Set down the material below in full, matching it exactly.
=-=-=
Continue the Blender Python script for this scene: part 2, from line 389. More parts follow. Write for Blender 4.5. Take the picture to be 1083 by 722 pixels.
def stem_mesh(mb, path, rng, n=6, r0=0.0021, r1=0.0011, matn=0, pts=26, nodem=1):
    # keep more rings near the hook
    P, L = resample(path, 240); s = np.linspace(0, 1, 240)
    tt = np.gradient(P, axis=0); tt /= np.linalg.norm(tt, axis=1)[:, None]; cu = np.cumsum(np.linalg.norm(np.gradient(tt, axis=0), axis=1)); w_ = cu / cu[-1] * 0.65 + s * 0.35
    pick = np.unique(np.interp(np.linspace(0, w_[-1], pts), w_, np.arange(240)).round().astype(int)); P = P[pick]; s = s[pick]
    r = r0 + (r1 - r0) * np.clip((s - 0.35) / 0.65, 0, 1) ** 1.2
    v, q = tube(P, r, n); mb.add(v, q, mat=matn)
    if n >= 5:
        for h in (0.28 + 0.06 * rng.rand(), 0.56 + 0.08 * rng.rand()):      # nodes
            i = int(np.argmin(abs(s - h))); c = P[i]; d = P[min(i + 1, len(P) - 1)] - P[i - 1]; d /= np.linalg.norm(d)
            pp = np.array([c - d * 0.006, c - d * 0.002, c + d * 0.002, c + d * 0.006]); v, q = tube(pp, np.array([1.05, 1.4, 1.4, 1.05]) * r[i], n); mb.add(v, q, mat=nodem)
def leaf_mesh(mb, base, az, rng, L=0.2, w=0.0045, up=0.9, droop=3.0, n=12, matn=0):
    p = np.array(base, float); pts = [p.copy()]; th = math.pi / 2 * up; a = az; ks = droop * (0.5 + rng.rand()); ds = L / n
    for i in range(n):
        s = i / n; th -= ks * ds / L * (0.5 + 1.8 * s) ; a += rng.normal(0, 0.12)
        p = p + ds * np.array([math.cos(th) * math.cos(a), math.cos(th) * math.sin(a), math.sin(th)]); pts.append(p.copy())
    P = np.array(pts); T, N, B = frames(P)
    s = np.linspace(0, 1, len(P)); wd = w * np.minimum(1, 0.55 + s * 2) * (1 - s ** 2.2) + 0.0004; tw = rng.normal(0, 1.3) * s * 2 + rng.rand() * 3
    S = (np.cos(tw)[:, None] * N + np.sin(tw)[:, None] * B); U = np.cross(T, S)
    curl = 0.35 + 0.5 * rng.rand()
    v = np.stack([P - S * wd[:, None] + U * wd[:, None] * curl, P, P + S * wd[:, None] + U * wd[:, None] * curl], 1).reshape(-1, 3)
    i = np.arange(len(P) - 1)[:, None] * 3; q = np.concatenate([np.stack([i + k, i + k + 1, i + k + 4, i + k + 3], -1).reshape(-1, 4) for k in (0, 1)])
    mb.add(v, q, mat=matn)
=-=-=
◆ Response to the task ◆
Continue the Blender Python script for this scene: part 2, from line 389. More parts follow. Write for Blender 4.5. Take the picture to be 1083 by 722 pixels.
def stem_mesh(mb, path, rng, n=6, r0=0.0021, r1=0.0011, matn=0, pts=26, nodem=1):
    # keep more rings near the hook
    P, L = resample(path, 240); s = np.linspace(0, 1, 240)
    tt = np.gradient(P, axis=0); tt /= np.linalg.norm(tt, axis=1)[:, None]; cu = np.cumsum(np.linalg.norm(np.gradient(tt, axis=0), axis=1)); w_ = cu / cu[-1] * 0.65 + s * 0.35
    pick = np.unique(np.interp(np.linspace(0, w_[-1], pts), w_, np.arange(240)).round().astype(int)); P = P[pick]; s = s[pick]
    r = r0 + (r1 - r0) * np.clip((s - 0.35) / 0.65, 0, 1) ** 1.2
    v, q = tube(P, r, n); mb.add(v, q, mat=matn)
    if n >= 5:
        for h in (0.28 + 0.06 * rng.rand(), 0.56 + 0.08 * rng.rand()):      # nodes
            i = int(np.argmin(abs(s - h))); c = P[i]; d = P[min(i + 1, len(P) - 1)] - P[i - 1]; d /= np.linalg.norm(d)
            pp = np.array([c - d * 0.006, c - d * 0.002, c + d * 0.002, c + d * 0.006]); v, q = tube(pp, np.array([1.05, 1.4, 1.4, 1.05]) * r[i], n); mb.add(v, q, mat=nodem)
def leaf_mesh(mb, base, az, rng, L=0.2, w=0.0045, up=0.9, droop=3.0, n=12, matn=0):
    p = np.array(base, float); pts = [p.copy()]; th = math.pi / 2 * up; a = az; ks = droop * (0.5 + rng.rand()); ds = L / n
    for i in range(n):
        s = i / n; th -= ks * ds / L * (0.5 + 1.8 * s) ; a += rng.normal(0, 0.12)
        p = p + ds * np.array([math.cos(th) * math.cos(a), math.cos(th) * math.sin(a), math.sin(th)]); pts.append(p.copy())
    P = np.array(pts); T, N, B = frames(P)
    s = np.linspace(0, 1, len(P)); wd = w * np.minimum(1, 0.55 + s * 2) * (1 - s ** 2.2) + 0.0004; tw = rng.normal(0, 1.3) * s * 2 + rng.rand() * 3
    S = (np.cos(tw)[:, None] * N + np.sin(tw)[:, None] * B); U = np.cross(T, S)
    curl = 0.35 + 0.5 * rng.rand()
    v = np.stack([P - S * wd[:, None] + U * wd[:, None] * curl, P, P + S * wd[:, None] + U * wd[:, None] * curl], 1).reshape(-1, 3)
    i = np.arange(len(P) - 1)[:, None] * 3; q = np.concatenate([np.stack([i + k, i + k + 1, i + k + 4, i + k + 3], -1).reshape(-1, 4) for k in (0, 1)])
    mb.add(v, q, mat=matn)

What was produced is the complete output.